Friday, February 23, 2018

The Nuts and Bolts of Tuition Reimbursement

Based upon questions we have been fielding from parents recently, it may be time to revisit a subject that we first addressed in 2011 - how families can get reimbursed for private school tuition for their children who qualify for services under the Individuals with Disabilities Education Act (IDEA).

A good place to start this discussion is with understanding that parents have the right to enroll their child in any school they choose. Whether their child is a typical learner or a student with challenges, it is completely up to the parents to decide where and how they obtain their education (so long as they are, in fact, being educated, since attendance at a school or participation in an authorized home school program is mandatory). The issue in these situations is who will pay for this education.

It is also important to understand that states have a list of "approved private special education programs". The fact that these schools are "approved" means only that these programs meet certain criteria and follow certain rules - things like curriculum, school calendar, and participation in state testing. Local school districts that cannot meet the needs of a particular child may agree to place a student in one of these approved schools. The local district takes responsibility for the student's application and arranges to pay the tuition at this private approved school. [The state reimburses the local district for much of this tuition]. There is no cost to the family. Once the student is accepted into the approved private school, it  becomes the placement set forth in the student's IEP. 

Frequently, however, the local school district does not agree with the parents' contention that a particular student requires a private school in order to meet his or her needs. They offer an IEP that provides for the student to be educated in a public school, perhaps in a special class or with special supports. When that occurs and the parents believe that their child is not being provided with an appropriate public education - something universally referred to as FAPE (free, appropriate, public education), the parents may decide to enroll their child in a non-approved school that they believe will meet their child's needs. They may then file for a hearing before a state hearing officer to seek to have their tuition payments at the private school reimbursed to them. We recommend that the parents work with an attorney who is experienced in handling special education matters to represent them in the hearing.  Note that local school districts cannot and will not place a student in a non-approved private school, even if they think it would be helpful for the child. 

Under the IDEA, there is a three prong test, called the Burlington/Carter test, after two U.S. Supreme Court cases: Florence County. School. District. Four v. Carter and School Committee of Town of Burlington v. Department of Education of Massachusetts . 
  1. First, the local school district has the burden of establishing that their IEP, including the school setting, is appropriate. If they succeed in demonstrating this, then they will prevail at the hearing. 
  2. IF the district fails to establish that its IEP is appropriate, then the hearing officer will look to see whether the school in which the parents have enrolled their child is, indeed, an appropriate setting in light of the student's needs. Generally, a private special education school that works with students like the one at hand will be deemed appropriate. In contrast, a private general education program with little experience with students with disabilities will likely not be appropriate.
  3. Finally, the hearing officer will look at the equities, meaning that it will examine whether the parents have dealt fairly with the district by looking at the programs that the district suggested and not having signed a binding contract with a private school in advance of examining the programs the district recommends. Note, however, that the parents’ preference for a private school is not a bar to reimbursement.

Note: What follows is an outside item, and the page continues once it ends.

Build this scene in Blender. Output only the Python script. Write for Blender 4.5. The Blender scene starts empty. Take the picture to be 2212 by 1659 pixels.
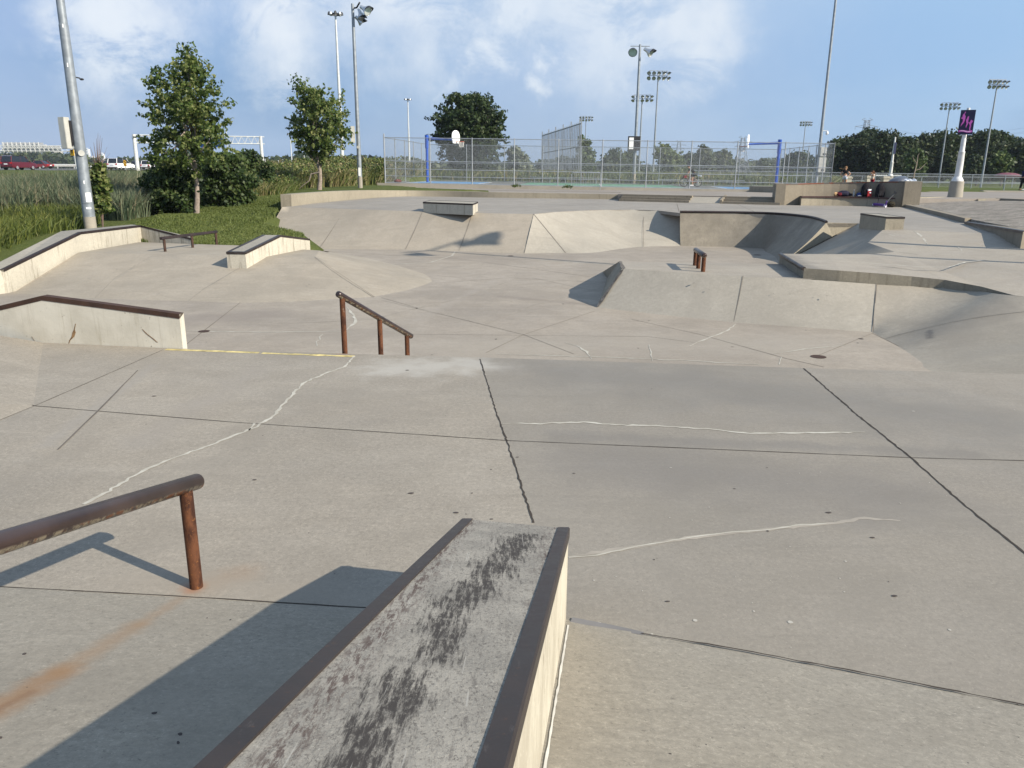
import bpy, math, random
import numpy as np
from mathutils import Vector, Matrix
HAZE=.00013
random.seed(7); rng=np.random.default_rng(11)
sc=bpy.context.scene; COL=sc.collection
R=math.radians
# ------------------------------------------------------------ camera (metres, eye 2.2 m above the near deck)
F=1678.7; PITCH=R(15.44); ROLL=0.0082; EYE=2.2
_r=Vector((math.cos(ROLL),math.sin(ROLL)*math.sin(PITCH),math.sin(ROLL)*math.cos(PITCH)))
_u=Vector((-math.sin(ROLL),math.cos(ROLL)*math.sin(PITCH),math.cos(ROLL)*math.cos(PITCH)))
_f=Vector((0,math.cos(PITCH),-math.sin(PITCH)))
EYEV=Vector((0,0,EYE))
def ray(px,py): return _r*(px-1106)+_u*(829.5-py)+_f*F
def P(px,py,z):                       # survey point -> ground point at height z
    d=ray(px,py); t=(z-EYE)/d.z; return Vector((d.x*t,d.y*t,z))
def Q(px,py,y):                       # survey point -> point at distance y
    d=ray(px,py); t=y/d.y; return Vector((d.x*t,y,EYE+d.z*t))
def PL(px,py,p,n):
    d=ray(px,py); n=Vector(n); t=(Vector(p)-EYEV).dot(n)/d.dot(n); return EYEV+d*t
def PT(px,py,a,b,c): return PL(px,py,a,(Vector(b)-Vector(a)).cross(Vector(c)-Vector(a)))
def VW(px,py,a,b):                    # point on the vertical plane through a and b
    return PL(px,py,a,(b[1]-a[1],-(b[0]-a[0]),0))
def zrow(py,X,Y):                     # height at which column (X,Y) shows on row py
    lo,hi=-5,60
    for _ in range(50):
        m=(lo+hi)/2; v=Vector((X,Y,m))-EYEV
        yy=829.5-F*v.dot(_u)/v.dot(_f)
        if yy>py: lo=m
        else: hi=m
    return lo
cam=bpy.data.cameras.new('camera'); co=bpy.data.objects.new('camera',cam); COL.objects.link(co)
cam.sensor_width=36; cam.lens=36*F/2212; cam.clip_end=6000; cam.clip_start=.05
co.matrix_world=Matrix((( _r.x,_u.x,-_f.x,0),(_r.y,_u.y,-_f.y,0),(_r.z,_u.z,-_f.z,EYE),(0,0,0,1)))
sc.camera=co
# ------------------------------------------------------------ mesh helpers
class MB:
    def __init__(s): s.v=[]; s.f=[]
    def quad(s,*p):
        n=len(s.v); s.v+= [tuple(q) for q in p]; s.f.append(tuple(range(n,n+len(p)))); return s
    def box(s,c,d,rz=0,rx=0,ry=0):
        M=Matrix.Rotation(rz,3,'Z')@Matrix.Rotation(ry,3,'Y')@Matrix.Rotation(rx,3,'X'); n=len(s.v); c=Vector(c)
        for x in(-.5,.5):
            for y in(-.5,.5):
                for z in(-.5,.5): s.v.append(tuple(c+M@Vector((x*d[0],y*d[1],z*d[2]))))
        for f in((0,1,3,2),(4,6,7,5),(0,4,5,1),(2,3,7,6),(0,2,6,4),(1,5,7,3)): s.f.append(tuple(n+i for i in f))
        return s
    def ring(s,c,ax,r,n,ref=None):
        ax=Vector(ax).normalized(); a=ax.orthogonal().normalized() if ref is None else (Vector(ref)-ax*ax.dot(Vector(ref))).normalized()
        b=ax.cross(a); i=len(s.v)
        for k in range(n):
            t=2*math.pi*k/n; s.v.append(tuple(Vector(c)+(a*math.cos(t)+b*math.sin(t))*r))
        return list(range(i,i+n))
    def tube(s,pts,rad,n=10,cap=True,ref=(0.013,0.021,1)):
        pts=[Vector(p) for p in pts]
        if not hasattr(rad,'__len__'): rad=[rad]*len(pts)
        rs=[]
        for i,p in enumerate(pts):
            a=pts[min(i+1,len(pts)-1)]-pts[max(i-1,0)]
            rf=ref if abs(a.normalized().dot(Vector(ref).normalized()))<.95 else (1,.02,.01)
            rs.append(s.ring(p,a,rad[i],n,rf))
        for a,b in zip(rs,rs[1:]):
            for k in range(n): s.f.append((a[k],a[(k+1)%n],b[(k+1)%n],b[k]))
        if cap: s.f.append(tuple(reversed(rs[0]))); s.f.append(tuple(rs[-1]))
        return s
    def prism(s,poly,z0,z1):          # plan polygon between z0 and z1 (numbers or lists)
        n=len(poly); i=len(s.v)
        Z0=z0 if hasattr(z0,'__len__') else [z0]*n; Z1=z1 if hasattr(z1,'__len__') else [z1]*n
        for p,z in zip(poly,Z0): s.v.append((p[0],p[1],z))
        for p,z in zip(poly,Z1): s.v.append((p[0],p[1],z))
        s.f.append(tuple(range(i+n-1,i-1,-1))); s.f.append(tuple(range(i+n,i+2*n)))
        for k in range(n): s.f.append((i+k,i+(k+1)%n,i+n+(k+1)%n,i+n+k))
        return s
    def loft(s,rows,close=False):
        i=len(s.v); m=len(rows[0])
        for r in rows: s.v+=[tuple(p) for p in r]
        for a in range(len(rows)-1):
            for k in range(m if close else m-1):
                k2=(k+1)%m; s.f.append((i+a*m+k,i+a*m+k2,i+(a+1)*m+k2,i+(a+1)*m+k))
        return s
    def blob(s,c,d,seg=12,rings=7,jit=0,rz=0):
        c=Vector(c); M=Matrix.Rotation(rz,3,'Z'); rows=[]
        for a in range(rings+1):
            t=math.pi*a/rings; rr=[]
            for k in range(seg):
                p=2*math.pi*k/seg; j=1+random.uniform(-jit,jit) if 0<a<rings else 1
                rr.append(c+M@Vector((d[0]/2*math.sin(t)*math.cos(p)*j,d[1]/2*math.sin(t)*math.sin(p)*j,d[2]/2*math.cos(t)*j)))
            rows.append(rr)
        return s.loft(rows,True)
    def build(s,name,mat,parent=None,smooth=False,bevel=0,origin=None,fix=True):
        o0=Vector(parent['_o']) if parent is not None and '_o' in parent else Vector((0,0,0))
        org=Vector(origin) if origin is not None else Vector((0,0,0))
        me=bpy.data.meshes.new(name)
        me.from_pydata([tuple(Vector(v)-(o0 if parent is not None else org)) for v in s.v],[],s.f)
        if fix:
            import bmesh
            bm=bmesh.new(); bm.from_mesh(me); bmesh.ops.remove_doubles(bm,verts=bm.verts,dist=1e-5)
            bmesh.ops.recalc_face_normals(bm,faces=bm.faces)
            if bevel:
                ed=[e for e in bm.edges if len(e.link_faces)==2 and e.calc_face_angle(0)>.6]
                bmesh.ops.bevel(bm,geom=ed,offset=bevel,segments=2,affect='EDGES',clamp_overlap=True)
            bm.to_mesh(me); bm.free()
        me.materials.append(mat)
        o=bpy.data.objects.new(name,me); COL.objects.link(o)
        if parent is not None: o.parent=parent; o['_o']=tuple(o0)
        else: o.location=org; o['_o']=tuple(org)
        if smooth:
            for p in me.polygons: p.use_smooth=True
            if smooth!=2:
                try: me.set_sharp_from_angle(angle=R(38))
                except Exception: pass
        return o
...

Even parents who are successful at a hearing still must lay out the tuition and await reimbursement which can come more than a year after the fact, given the time involved in scheduling hearings (even without an appeal from the hearing decision by the district). And the hearing process needs to reoccur each year, unless the parties reach a settlement. There can be no guaranty that parents will be awarded reimbursement, although an experienced attorney looking at all the facts in a particular case can be helpful in weighing the likelihood of success.